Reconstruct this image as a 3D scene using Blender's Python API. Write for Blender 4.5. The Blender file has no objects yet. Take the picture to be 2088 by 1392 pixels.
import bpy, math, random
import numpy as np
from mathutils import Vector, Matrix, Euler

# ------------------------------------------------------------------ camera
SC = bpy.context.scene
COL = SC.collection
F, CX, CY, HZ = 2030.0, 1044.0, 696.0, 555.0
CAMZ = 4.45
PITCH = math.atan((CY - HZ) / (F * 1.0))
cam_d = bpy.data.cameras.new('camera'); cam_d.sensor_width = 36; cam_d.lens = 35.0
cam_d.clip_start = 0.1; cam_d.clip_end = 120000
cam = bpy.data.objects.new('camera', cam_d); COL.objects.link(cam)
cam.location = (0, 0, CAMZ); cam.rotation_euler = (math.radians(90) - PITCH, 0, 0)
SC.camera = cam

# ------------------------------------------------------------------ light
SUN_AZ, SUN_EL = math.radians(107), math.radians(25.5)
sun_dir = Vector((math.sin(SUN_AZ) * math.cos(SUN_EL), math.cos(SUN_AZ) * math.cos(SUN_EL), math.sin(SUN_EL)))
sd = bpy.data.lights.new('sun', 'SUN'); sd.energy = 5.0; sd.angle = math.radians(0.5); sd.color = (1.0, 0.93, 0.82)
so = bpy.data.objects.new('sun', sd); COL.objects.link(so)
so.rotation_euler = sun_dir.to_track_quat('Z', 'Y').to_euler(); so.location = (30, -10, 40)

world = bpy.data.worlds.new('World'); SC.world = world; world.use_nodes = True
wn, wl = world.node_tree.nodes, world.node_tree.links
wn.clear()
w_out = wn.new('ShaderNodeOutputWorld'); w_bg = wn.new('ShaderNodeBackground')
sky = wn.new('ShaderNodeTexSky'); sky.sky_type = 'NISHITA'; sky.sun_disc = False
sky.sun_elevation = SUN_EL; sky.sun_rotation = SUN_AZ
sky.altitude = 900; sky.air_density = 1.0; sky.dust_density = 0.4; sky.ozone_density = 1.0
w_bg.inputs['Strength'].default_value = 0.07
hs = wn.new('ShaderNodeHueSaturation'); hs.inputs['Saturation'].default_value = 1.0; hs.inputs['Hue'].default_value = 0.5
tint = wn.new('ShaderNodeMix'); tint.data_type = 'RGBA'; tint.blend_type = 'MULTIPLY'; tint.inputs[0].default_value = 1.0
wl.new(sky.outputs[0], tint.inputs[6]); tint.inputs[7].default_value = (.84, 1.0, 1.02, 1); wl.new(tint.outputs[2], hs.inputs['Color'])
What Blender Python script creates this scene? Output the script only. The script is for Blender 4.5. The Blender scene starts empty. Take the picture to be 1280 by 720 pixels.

_ _ _ _

From the records above, extract everything verbatim.

Reconstruct this image as a 3D scene using Blender's Python API. Write for Blender 4.5. The Blender file has no objects yet. Take the picture to be 2088 by 1392 pixels.
import bpy, math, random
import numpy as np
from mathutils import Vector, Matrix, Euler

# ------------------------------------------------------------------ camera
SC = bpy.context.scene
COL = SC.collection
F, CX, CY, HZ = 2030.0, 1044.0, 696.0, 555.0
CAMZ = 4.45
PITCH = math.atan((CY - HZ) / (F * 1.0))
cam_d = bpy.data.cameras.new('camera'); cam_d.sensor_width = 36; cam_d.lens = 35.0
cam_d.clip_start = 0.1; cam_d.clip_end = 120000
cam = bpy.data.objects.new('camera', cam_d); COL.objects.link(cam)
cam.location = (0, 0, CAMZ); cam.rotation_euler = (math.radians(90) - PITCH, 0, 0)
SC.camera = cam

# ------------------------------------------------------------------ light
SUN_AZ, SUN_EL = math.radians(107), math.radians(25.5)
sun_dir = Vector((math.sin(SUN_AZ) * math.cos(SUN_EL), math.cos(SUN_AZ) * math.cos(SUN_EL), math.sin(SUN_EL)))
sd = bpy.data.lights.new('sun', 'SUN'); sd.energy = 5.0; sd.angle = math.radians(0.5); sd.color = (1.0, 0.93, 0.82)
so = bpy.data.objects.new('sun', sd); COL.objects.link(so)
so.rotation_euler = sun_dir.to_track_quat('Z', 'Y').to_euler(); so.location = (30, -10, 40)

world = bpy.data.worlds.new('World'); SC.world = world; world.use_nodes = True
wn, wl = world.node_tree.nodes, world.node_tree.links
wn.clear()
w_out = wn.new('ShaderNodeOutputWorld'); w_bg = wn.new('ShaderNodeBackground')
sky = wn.new('ShaderNodeTexSky'); sky.sky_type = 'NISHITA'; sky.sun_disc = False
sky.sun_elevation = SUN_EL; sky.sun_rotation = SUN_AZ
sky.altitude = 900; sky.air_density = 1.0; sky.dust_density = 0.4; sky.ozone_density = 1.0
w_bg.inputs['Strength'].default_value = 0.07
hs = wn.new('ShaderNodeHueSaturation'); hs.inputs['Saturation'].default_value = 1.0; hs.inputs['Hue'].default_value = 0.5
tint = wn.new('ShaderNodeMix'); tint.data_type = 'RGBA'; tint.blend_type = 'MULTIPLY'; tint.inputs[0].default_value = 1.0
wl.new(sky.outputs[0], tint.inputs[6]); tint.inputs[7].default_value = (.84, 1.0, 1.02, 1); wl.new(tint.outputs[2], hs.inputs['Color'])
What Blender Python script creates this scene? Output the script only. The script is for Blender 4.5. The Blender scene starts empty. Take the picture to be 1280 by 720 pixels.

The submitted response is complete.